[SunRescue] SS2 usefulness (waz: 5 major manufacturers?)

Dave McGuire mcguire at neurotica.com
Wed Sep 27 14:55:05 CDT 2000


On September 27, Stou Sandalski wrote:
> Yea I see your point... is the SS2 fast enough to run those services? I have
> one... and when I first got it, it had SunOS 4.1.1, then I killed that and
> tried to put OpenBSD on it... one thing I noticed was that the SS2 was
> sooooo slow, surely something must be wrong with it... I mean when you type
> ls it would print out one line at a time like one of them old skool
> hollywood representations of a military super comptuer.... it would take
> like 3 - 5 minutes to fill the screen with the directory listing... and when
> it was downloading the OpenBSD files from one of my other systems (on a 10BT
> net), it was like downloading slower then a modem... is this really how
> these machines run or is it just me?
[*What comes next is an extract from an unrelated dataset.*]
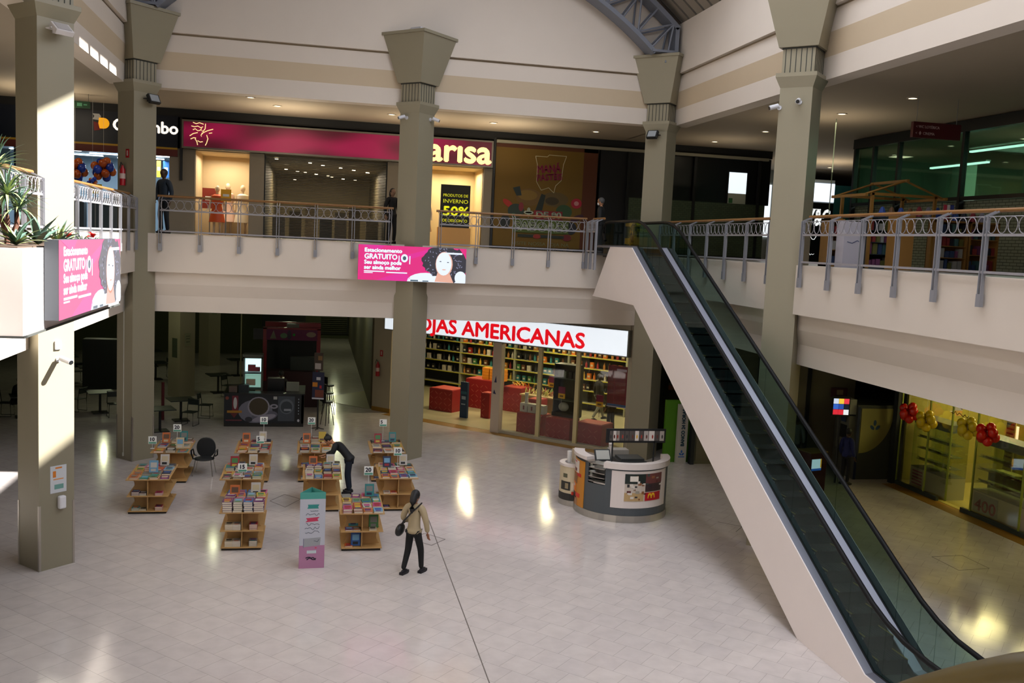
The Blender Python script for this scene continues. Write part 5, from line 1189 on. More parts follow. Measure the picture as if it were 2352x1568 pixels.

My orignal intent was to make it a
> telnet server for my friends to play with remotely... but would it be fast
> enough for that?

  It's definitely just you.  It sounds to me like you're running the
system in "console mode" which uses ROM routines to [very slowly] draw
and scroll characters into the framebuffer.  It's slower than pissing
tar.  But that's ok, because that mode is only intended to be used
during booting or heavy maintenance.  The bottleneck is in blitting
the character bitmaps into the framebuffer from the ROM without using
any of the framebuffer's [possible] acceleration features...it's
definitely not representative of the performance of the machine as a
whole.

  If you telnet into the machine, or run X on it and start up a xterm,
it will be worlds faster.  As long as it has enough memory, that is.

  Several years ago, the SS2 was a very viable desktop workstation.
They're still capable of the same work today as they were back then.
Just because faster systems exist doesn't mean the SS2 has somehow
magically gotten slower.

  You state that you wanted to put up a telnet server for friends to
play with...The SS2 (or an even lower-end machine) will do just fine
for that.  Unless you're running heavy encryption or something like
that, the bottleneck will *always* be your connectivity.

  Put it up and give it a shot...you won't be disappointed.